— To do —
Print the material below exactly as it stands, please, from its first line to the line holding "R = math.radians", with no pictures.
++++++
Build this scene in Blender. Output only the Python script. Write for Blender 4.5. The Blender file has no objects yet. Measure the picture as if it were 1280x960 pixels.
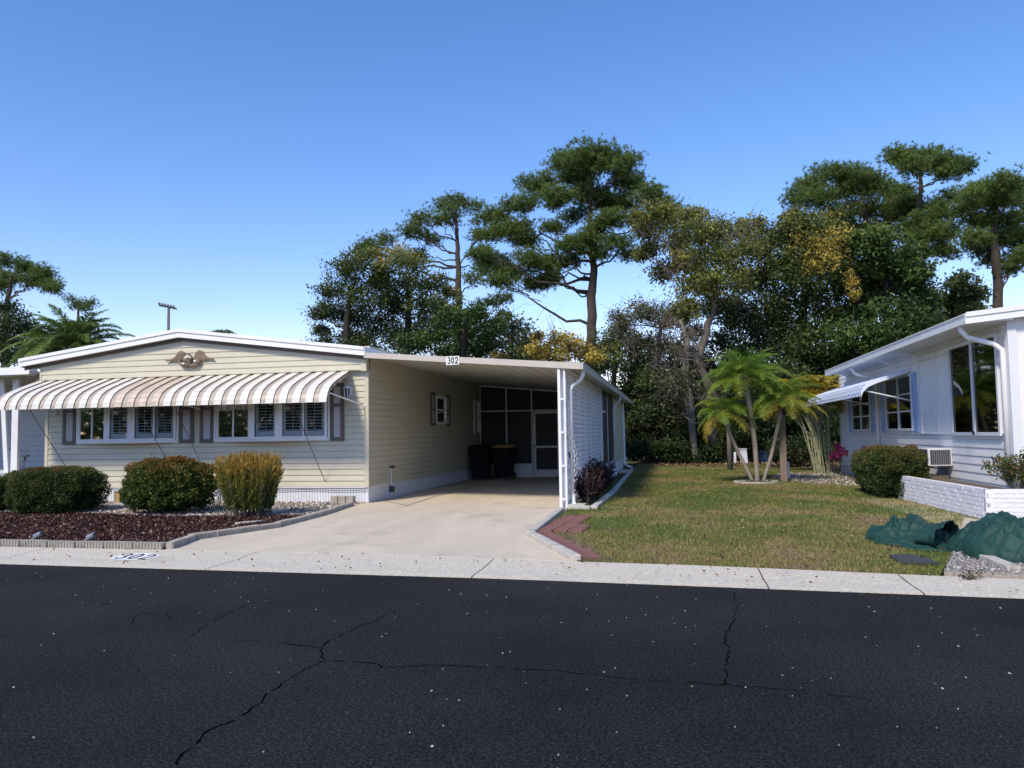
import bpy, math, random
import numpy as np
from mathutils import Vector, Matrix
rng = np.random.default_rng(7)
random.seed(7)
C = bpy.context.scene.collection
R = math.radians

# ------------------------------------------------------------------ camera maths (metres, z up, y into the depth)
F, CX, CY, H = 990., 640., 480., 1.4
def _ray(u, v): return np.array([(u-CX)/F, (v-CY)/F, 1.])
_Y = _ray(841, 541); _Y /= np.linalg.norm(_Y)
_Z = np.cross(_ray(841, 541), _ray(941, 539.5)); _Z /= np.linalg.norm(_Z)
if _Z[1] > 0: _Z = -_Z
_X = np.cross(_Y, _Z); _X /= np.linalg.norm(_X)
if _X[0] < 0: _X = -_X
_C = np.array([0, 0, H])
def _d(u, v):
    r = _ray(u, v); return np.array([r@_X, r@_Y, r@_Z])
def G(u, v, z=0.): r = _d(u, v); return _C+r*((z-H)/r[2])
def PY(u, v, y): r = _d(u, v); return _C+r*(y/r[1])
def PX(u, v, x): r = _d(u, v); return _C+r*(x/r[0])

# ------------------------------------------------------------------ materials
def newmat(name):
    m = bpy.data.materials.new(name); m.use_nodes = True
    nt = m.node_tree; nt.nodes.clear()
    out = nt.nodes.new('ShaderNodeOutputMaterial')
    return m, nt, out
def N(nt, t, **kw):
    n = nt.nodes.new('ShaderNode'+t)
    for k, v in kw.items():
        if k in n.inputs: n.inputs[k].default_value = v
        else: setattr(n, k, v)
    return n
def rgba(c): return (c[0], c[1], c[2], 1)
def ramp(nt, stops, interp='LINEAR'):
    r = nt.nodes.new('ShaderNodeValToRGB'); cr = r.color_ramp; cr.interpolation = interp
    while len(cr.elements) < len(stops): cr.elements.new(0.5)
    for e, (p, c) in zip(cr.elements, stops): e.position = p; e.color = rgba(c) if len(c) == 3 else c
    return r
def mat(name, col, rough=.6, var=.12, scale=3., bump=0., bscale=60., metal=0., spec=.5, col2=None, stretch=None, stain=None):
    m, nt, out = newmat(name)
    b = N(nt, 'BsdfPrincipled', Roughness=rough, Metallic=metal)
    b.inputs['Specular IOR Level'].default_value = spec
    tc = N(nt, 'TexCoord'); mp = N(nt, 'Mapping')
    if stretch: mp.inputs['Scale'].default_value = stretch
    nt.links.new(tc.outputs['Object'], mp.inputs['Vector'])
    nz = N(nt, 'TexNoise', Scale=scale, Detail=8., Roughness=.62)
    nt.links.new(mp.outputs[0], nz.inputs['Vector'])
    c = np.array(col); c2 = np.array(col2) if col2 is not None else c*(1+var)
    r = ramp(nt, [(.3, tuple(c*(1-var))), (.7, tuple(c2))])
    nt.links.new(nz.outputs['Fac'], r.inputs[0])
    src = r.outputs[0]
    if stain:
        n2 = N(nt, 'TexNoise', Scale=stain[1], Detail=6., Roughness=.7)
        nt.links.new(tc.outputs['Object'], n2.inputs['Vector'])
        r2 = ramp(nt, [(stain[2], (0, 0, 0)), (stain[2]+.2, (1, 1, 1))])
        nt.links.new(n2.outputs['Fac'], r2.inputs[0])
        mx = N(nt, 'MixRGB'); nt.links.new(r2.outputs[0], mx.inputs[0])
        nt.links.new(src, mx.inputs[1]); mx.inputs[2].default_value = rgba(stain[0]); src = mx.outputs[0]
    nt.links.new(src, b.inputs['Base Color'])
    if bump:
        nb = N(nt, 'TexNoise', Scale=bscale, Detail=6.)
        nt.links.new(tc.outputs['Object'], nb.inputs['Vector'])
        bp = N(nt, 'Bump', Strength=bump, Distance=.02)
        nt.links.new(nb.outputs['Fac'], bp.inputs['Height']); nt.links.new(bp.outputs[0], b.inputs['Normal'])
    nt.links.new(b.outputs[0], out.inputs[0])
    return m
def leafmat(name, stops, trans=.3, rough=.55, nvar=.0, spec=.3):
    m, nt, out = newmat(name)
    at = N(nt, 'Attribute', attribute_name='tint')
    r = ramp(nt, stops); nt.links.new(at.outputs['Fac'], r.inputs[0])
    b = N(nt, 'BsdfPrincipled', Roughness=rough); b.inputs['Specular IOR Level'].default_value = spec
    t = N(nt, 'BsdfTranslucent'); mx = N(nt, 'MixShader'); mx.inputs[0].default_value = trans
    nt.links.new(r.outputs[0], b.inputs['Base Color']); nt.links.new(r.outputs[0], t.inputs['Color'])
    nt.links.new(b.outputs[0], mx.inputs[1]); nt.links.new(t.outputs[0], mx.inputs[2])
    nt.links.new(mx.outputs[0], out.inputs[0])
    return m
def glassmat(name, tint=(.55, .6, .62), refl=1.0):
    m, nt, out = newmat(name)
    g = N(nt, 'BsdfGlossy', Roughness=.03); g.inputs[0].default_value = (.9, .92, .95, 1)
    t = N(nt, 'BsdfTransparent'); t.inputs[0].default_value = rgba(tint)
    fr = N(nt, 'Fresnel', IOR=1.38+.25*refl)
    tc = N(nt, 'TexCoord'); nz = N(nt, 'TexNoise', Scale=1.3, Detail=1.)
    bp = N(nt, 'Bump', Strength=.08, Distance=.02)
    nt.links.new(tc.outputs['Object'], nz.inputs['Vector']); nt.links.new(nz.outputs['Fac'], bp.inputs['Height'])
    nt.links.new(bp.outputs[0], g.inputs['Normal'])
    mx = N(nt, 'MixShader')
    nt.links.new(fr.outputs[0], mx.inputs[0]); nt.links.new(t.outputs[0], mx.inputs[1]); nt.links.new(g.outputs[0], mx.inputs[2])
    nt.links.new(mx.outputs[0], out.inputs[0])
    return m

M = {}
M['siding'] = mat('cream_siding', (.55, .52, .40), .5, .05, 1.2, .05, 40, stain=((.46, .43, .33), .8, .58))
M['siding_grey'] = mat('grey_siding', (.50, .53, .60), .5, .05, 1.5)
M['white'] = mat('white_paint', (.72, .73, .75), .45, .06, 2., stain=((.55, .55, .52), 1.1, .66))
M['white2'] = mat('white_metal', (.80, .80, .80), .4, .05, 2., stain=((.62, .61, .57), 2.5, .62))
M['whitewall'] = mat('white_wall', (.82, .80, .77), .5, .05, 1.4, stain=((.66, .64, .60), .8, .62))
M['skirt'] = mat('white_skirt', (.70, .72, .76), .5, .06, 3., stain=((.45, .43, .38), 2.2, .60))
M['fascia'] = mat('tan_fascia', (.50, .46, .40), .5, .08, 2.)
M['ceiling'] = mat('carport_ceiling', (.46, .45, .41), .6, .05, 2.)
M['roof'] = mat('roof_shingle', (.40, .38, .36), .8, .2, 8., .3, 60)
M['trim'] = mat('brown_trim', (.115, .095, .08), .5, .12, 6.)
M['dark'] = mat('dark_interior', (.012, .012, .014), .6, .2, 2.)
M['screen'] = mat('insect_screen', (.013, .014, .016), .55, .3, 3.)
M['glass'] = glassmat('window_glass', (.86, .90, .92), .3)
M['glass_dark'] = glassmat('dark_glass', (.10, .11, .12), .8)
M['louvre'] = mat('louvre_white', (.74, .73, .72), .5, .05, 4.)
M['shut_in'] = mat('shutter_panel', (.48, .47, .50), .5, .05, 4.)
M['aw_white'] = mat('awning_white', (.70, .68, .62), .4, .06, 5., stain=((.55, .50, .43), 2.2, .64), stretch=(4, 1, 1))
M['aw_tan'] = mat('awning_tan', (.41, .355, .29), .45, .10, 6., stretch=(4, 1, 1))
M['aw_rust'] = mat('awning_rust', (.56, .46, .36), .5, .2, 4., stretch=(4, 1, 1))
M['aw_blue'] = mat('awning_blue', (.36, .48, .72), .45, .08, 4.)
M['aw_pale'] = mat('awning_pale', (.70, .76, .88), .4, .06, 4.)
M['iron'] = mat('dark_rod', (.06, .055, .05), .5, .2, 8.)
M['eagle'] = mat('weathered_bronze', (.20, .145, .10), .6, .35, 14., .4, 60)
M['eagle_w'] = mat('eagle_white', (.72, .70, .66), .6, .08, 20.)
M['sign_w'] = mat('sign_white', (.80, .80, .80), .5, .03, 5.)
M['black'] = mat('black_paint', (.02, .02, .022), .5, .1, 5.)
M['bin'] = mat('bin_plastic', (.007, .008, .010), .6, .15, 6., spec=.2)
M['bin_lid'] = mat('bin_lid_edge', (.45, .30, .10), .5, .12, 6.)
M['lampglass'] = mat('lamp_glass', (.10, .12, .13), .2, .05, 6.)
M['conc'] = mat('driveway_concrete', (.59, .51, .395), .75, .11, 1.1, .15, 120, stretch=(1.6, .35, 1), stain=((.42, .36, .285), .8, .54))
M['curbc'] = mat('gutter_concrete', (.60, .55, .45), .85, .30, 38., .6, 120, stain=((.43, .40, .33), 1.6, .56))
M['kerbw'] = mat('kerb_white', (.50, .47, .41), .8, .18, 9., .4, 60, stain=((.22, .20, .16), 5., .54))
M['edging'] = mat('edging_block', (.36, .33, .285), .85, .22, 9., .5, 70, stain=((.20, .19, .16), 6., .58))
M['brick'] = mat('red_brick', (.20, .095, .080), .85, .25, 9., .5, 60, stain=((.28, .20, .165), 5., .58))
M['path'] = mat('path_concrete', (.50, .43, .32), .8, .10, 3., .2, 80)
M['pbrick'] = mat('white_brick', (.78, .77, .80), .65, .06, 7., .5, 40, stain=((.60, .57, .55), 5., .62))
M['soil'] = mat('soil', (.13, .10, .075), .95, .4, 20., .8, 60)
M['mulch'] = mat('mulch_base', (.045, .019, .016), .95, .4, 30., .9, 60)
M['gravelb'] = mat('gravel_base', (.42, .37, .31), .95, .3, 40., .8, 90)
M['bag'] = mat('green_tarp', (.006, .046, .036), .68, .22, 5., .35, 14, stain=((.02, .07, .06), 3., .58))
M['bagdark'] = mat('green_tarp_inside', (.010, .030, .028), .6, .2, 6.)
M['patch'] = mat('dark_mat', (.045, .05, .05), .8, .2, 10.)
M['wood'] = mat('weathered_wood', (.20, .155, .115), .85, .25, 5., .5, 40, stretch=(6, 6, .6))
M['bark'] = mat('tree_bark', (.060, .046, .038), .9, .35, 6., .8, 18, stretch=(3, 3, .8))
M['barkg'] = mat('grey_bark', (.17, .145, .12), .9, .3, 6., .7, 18, stretch=(3, 3, .8))
M['palmbark'] = mat('palm_bark', (.27, .235, .185), .9, .3, 10., .8, 30, stretch=(1, 1, 5))
M['barkd'] = mat('dark_bark', (.028, .022, .018), .9, .3, 6., .6, 18)
M['twig'] = mat('twig_grey', (.12, .10, .088), .9, .25, 6.)
M['cane'] = mat('areca_cane', (.26, .27, .16), .6, .5, 5., stretch=(2, 2, 1.5))
M['boot'] = mat('palm_boots', (.045, .032, .022), .9, .3, 9.)
M['acw'] = mat('ac_casing', (.62, .62, .63), .5, .05, 5.)
M['acg'] = mat('ac_grille', (.13, .135, .15), .5, .15, 8.)
M['stone'] = mat('grey_block', (.45, .46, .47), .8, .1, 9., .3, 60)
M['ochre'] = mat('ochre_panel', (.42, .29, .12), .7, .15, 9.)
M['bluetub'] = mat('blue_tub', (.16, .24, .42), .5, .1, 5.)
M['pole'] = mat('pole_grey', (.16, .16, .17), .6, .1, 5.)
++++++
— Written response —
Build this scene in Blender. Output only the Python script. Write for Blender 4.5. The Blender file has no objects yet. Measure the picture as if it were 1280x960 pixels.
import bpy, math, random
import numpy as np
from mathutils import Vector, Matrix
rng = np.random.default_rng(7)
random.seed(7)
C = bpy.context.scene.collection
R = math.radians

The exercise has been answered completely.